Survient alors le besoin d’apprivoiser sa solitude. Ce sera la musique pour certains. Beaucoup de garçons se mettront à la guitare ou commenceront la gym. Ce sera l’écriture pour d’autres. Si au départ on se croyait étoile montante au collège, membre d’un student council, on se retrouve, au départ de l’université, aussi paumé que le « ringard qui écume la salle informatique », que celui qui ne joue ni au foot, ni au basket, ni aux cartes. Mais également, de grandes disparités physiques. « 1m77 à Maurice, c’est grand… là-bas (NdlR, à Melbourne) je suis devenu petit physiquement, très average » dit Gavin. La roue tourne.
Redémarrer
Changer de cadre, prendre un nouveau rythme à l’extérieur – un apprentissage proche du chômage. Mais de Bécaud à Johnny, il est possible de très vite muter du « Et maintenant, que vais-je faire ? » à « L’envie ». Car c’est bien de cela dont il s’agit. Avoir l’envie d’avoir envie. Et là encore, sempiternel refrain. Les bases d’une bonne hygiène de vie : ne pas « laisser filer la journée », toujours essayer d’être en avance, balayer l’atermoiement. Et se conditionner. Beaucoup de jeunes de retour d’études avouent que le rythme mauricien est relativement à deux de l’heure. L’emploi du temps du collégien local est d’ordinaire assez espacé alors qu’aux USA, par exemple, certains highflyers fonctionnent dans des créneaux de 15-30 minutes.

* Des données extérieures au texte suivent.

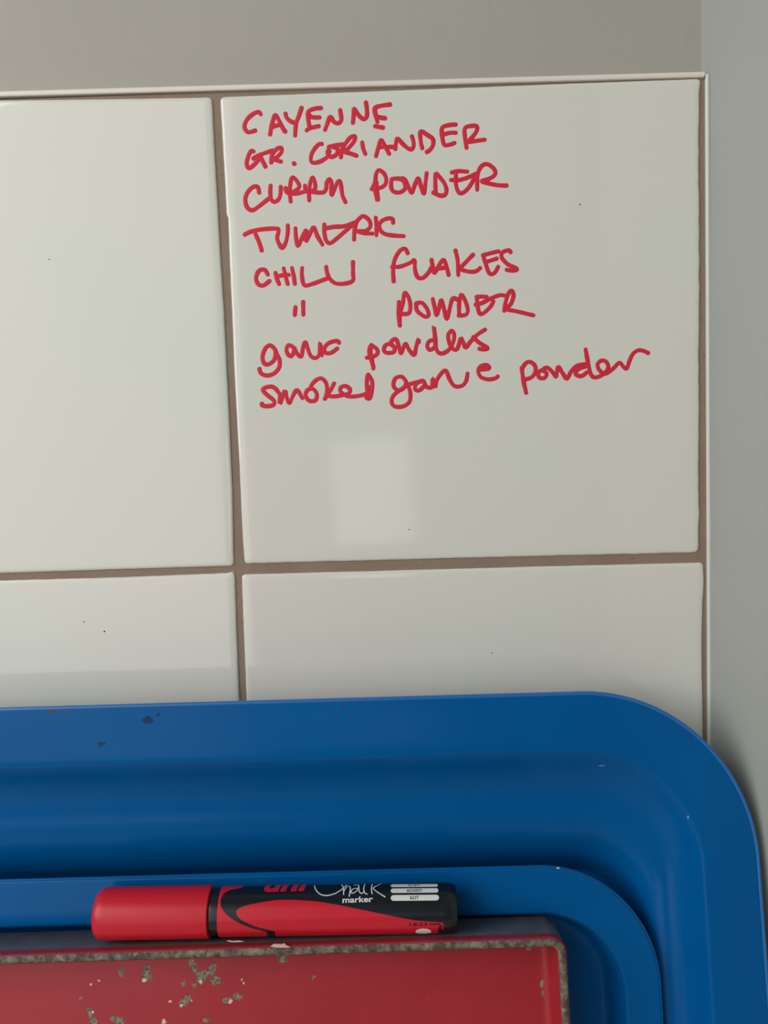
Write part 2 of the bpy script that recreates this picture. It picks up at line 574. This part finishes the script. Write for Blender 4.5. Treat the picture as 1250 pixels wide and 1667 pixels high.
a = NM('worn_rim')
sep = a.n('ShaderNodeSeparateXYZ'); a.l(a.co(), sep.inputs[0])
zz = a.math('ADD', sep.outputs['Z'], a.math('MULTIPLY', a.math('SUBTRACT', a.noise(420, 4), 0.5), 0.0007))
front = a.ramp(a.math('MULTIPLY', a.math('ADD', zz, 0.0019), 500), 0.60, 0.70)   # 1 = front of the bead
g = a.mix(a.ramp(a.noise(330, 5, 0.6), 0.38, 0.66), c4((74, 62, 52)), c4((146, 136, 118)))
g = a.mix(a.ramp(a.noise(240, 3), 0.57, 0.62), g, c4((88, 70, 60)))
g = a.mix(a.ramp(a.noise(130, 3), 0.66, 0.70), g, c4((150, 48, 58)))
WORN = a.set(a.mix(front, c4((150, 40, 54)), g), 0.55, 0, 0.5)
a.bump(a.noise(900, 5, 0.7), 0.8, 0.0006)
a = NM('dark_tin_side')
col = a.mix(a.ramp(a.noise(120, 6, 0.7), 0.35, 0.7), c4((84, 90, 94)), c4((108, 110, 110)))
sep = a.n('ShaderNodeSeparateXYZ'); a.l(a.co(), sep.inputs[0])
zz = a.math('ADD', sep.outputs['Z'], a.math('MULTIPLY', a.math('SUBTRACT', a.noise(300, 4), 0.5), 0.0008))
col = a.mix(a.ramp(a.math('ADD', a.math('MULTIPLY', zz, 500), 3.0), 0.66, 0.76), col, c4((150, 40, 54)))
DARK = a.set(col, 0.5, 0.0, 0.5)
a.bump(a.noise(600, 4), 0.3, 0.0003)

inner = smooth_prof([(0.0030, -0.0010), (0.0042, -0.0070), (0.0050, -DEP+0.0025), (0.0058, -DEP+0.0008), (0.0075, -DEP), (0.012, -DEP-0.0001)], 3)
sweep('inner_panel', TN_W, TN_H, TN_R, inner, REDTIN, tin, cap0=False, seg=10)
outer = [(0.0002, -0.0016), (0.0002, -0.0050), (0.0002, -0.0210), (0.0022, -0.0232), (0.0062, -0.0285), (0.0085, -0.0303), (0.016, -0.0306)]
sweep('outer_shell', TN_W, TN_H, TN_R, outer, DARK, tin, cap0=False, seg=10, shp=50)
rr = 0.00195
circ = [(0.0021+rr*1.0*math.cos(t), -0.0019+rr*0.95*math.sin(t)) for t in [2*math.pi*k/14 for k in range(14)]]
sweep('rim', TN_W, TN_H, TN_R, circ, WORN, tin, closed=True, seg=10)
tin.children[-1]['label'] = 'worn grey rolled rim with the red paint rubbed off'
# lifted paint flakes on the rim
FLAKE = mat_plain('paint_flake', (214, 178, 166), 0.6, 0.3)
fv = []
for pts in ([(440, 1540.5), (446, 1536.5), (458, 1537), (463, 1535.5), (466, 1539), (473, 1541.5), (462, 1543), (450, 1542.5)], [(369, 1531.5), (372, 1530.8), (380, 1532), (388, 1531), (398, 1532.6), (388, 1533.4), (376, 1533.6)]):
    fv.append([tin_local(px, py, 0.0003) for px, py in pts])
for pts in fv:
    n = len(pts)
    V = [(x, y, 0.0001) for x, y in pts] + [(x, y, 0.0004+0.0001*(i % 2)) for i, (x, y) in enumerate(pts)]
    Fc = [(i, (i+1) % n, (i+1) % n+n, i+n) for i in range(n)] + [tuple(range(n)), tuple(range(n, 2*n))]
    link('paint_flake', recalc(mesh('paint_flake', V, Fc, False)), FLAKE, tin)

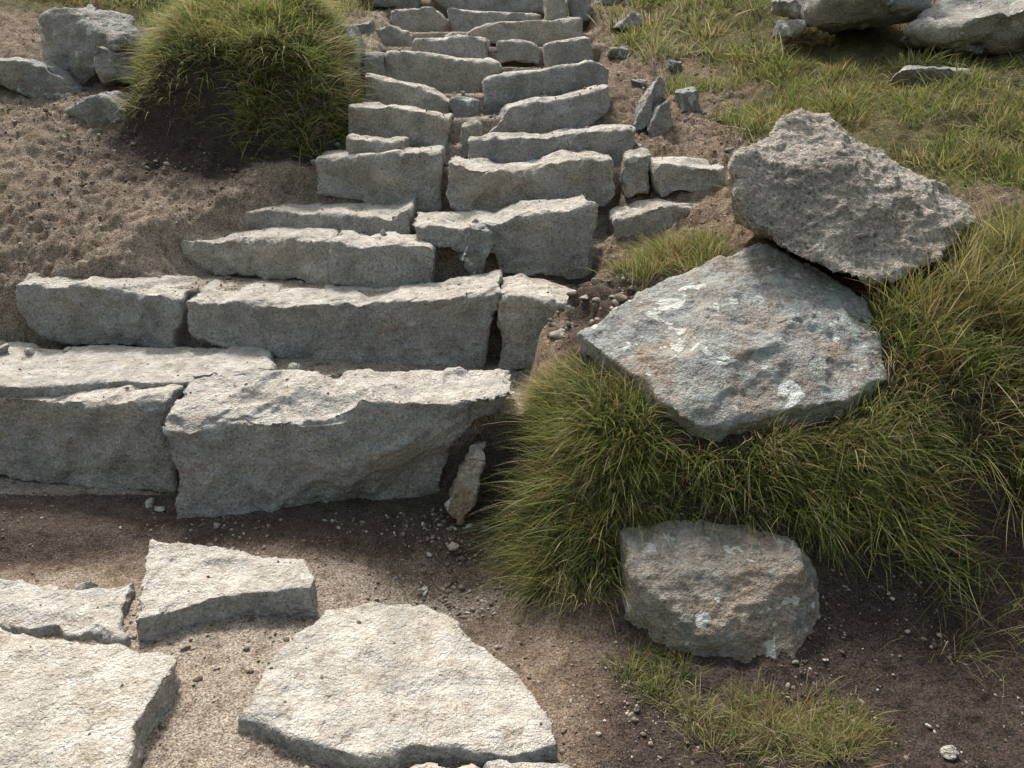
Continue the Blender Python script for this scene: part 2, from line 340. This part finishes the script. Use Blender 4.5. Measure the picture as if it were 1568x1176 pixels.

Mais également, il serait souhaitable de faire fi de la perception selon laquelle notre Cambridge HSC est garant d’un niveau d’excellence. Par exemple, on entend souvent dire que le niveau en Australie est bas, qu’avec la HSC, « on est en avance ». Faux. Ou du moins, pas toujours vrai. Ne surtout pas sous-estimer la pédagogie utilisée dans les pays développés car le comble serait qu’un pays développé ait un système d’éducation sous-développé.
Le trouble des débuts, les soubresauts et cette épreuve passés, il n’est pas rare de voir ces mêmes paumés revenir au pays pour des vacances affichant le meilleur sourire, s’exposant en panneau publicitaire parfois. Letan margoz – ou une tendance à occulter les moments difficiles. Mais laissons au folklore l’élégance de rétablir certaines vérités. « Ala krab bez so ledwa », voilà qui est bien chanté.